Study of field distribution characteristics in CVD reactors and enhanced growth of SWNCT

Abstract

The low efficiency of growing single-walled carbon nanotubes (SWCNT) poses a barrier to their application in high-performance electronic devices. However, it is difficult to control the uniform growth of SWCNT in a floating catalytic reactor due to the complex parameter control. Therefore, it is essential to enhance the growth of SWCNT in the floating catalyst chemical vapor deposition (FCCVD) process. In the present work, the influence of the reactive flow field on the growth of SWCNT, which is often neglected, is revealed. To address this issue, this work combines experiments and simulations to obtain the characteristics of the field distribution within the reactor and the trend of the products.

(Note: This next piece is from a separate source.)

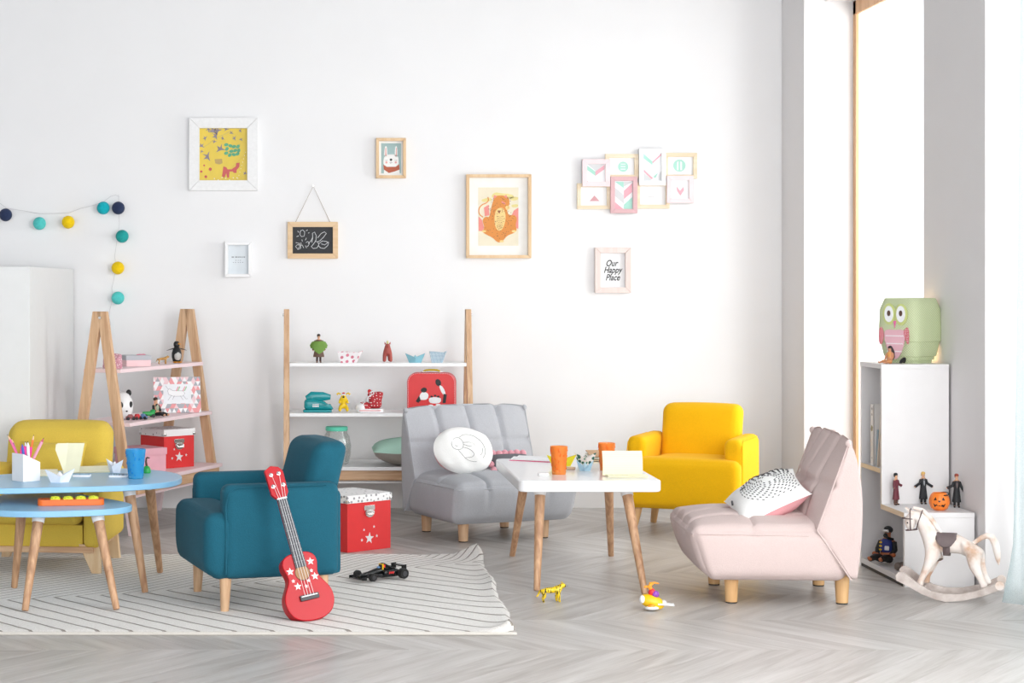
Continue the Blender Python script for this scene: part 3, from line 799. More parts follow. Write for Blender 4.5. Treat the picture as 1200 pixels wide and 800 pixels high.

The results of the flow field analysis indicate that thermal buoyancy is the cause of SWCNT growth limitation in FCCVD. By weakening the thermal buoyancy, a homogeneous reaction field is obtained; vortices in the flow field are reduced or even disappear; the temperature field is more homogeneous, and, importantly, the crystallinity of SWCNT is enhanced (IG/ID up to 20-fold). In addition, the decomposition process of the carbon source is also enhanced, thus suppressing the generation of by-products. Based on the results of the small tube experiments, both the increase in temperature and the decrease in residence time increased the IG/ID. Furthermore, the distributions of the maximum and minimum diameters in SWCNT imply variations in the growth modes of SWCNT at different temperatures.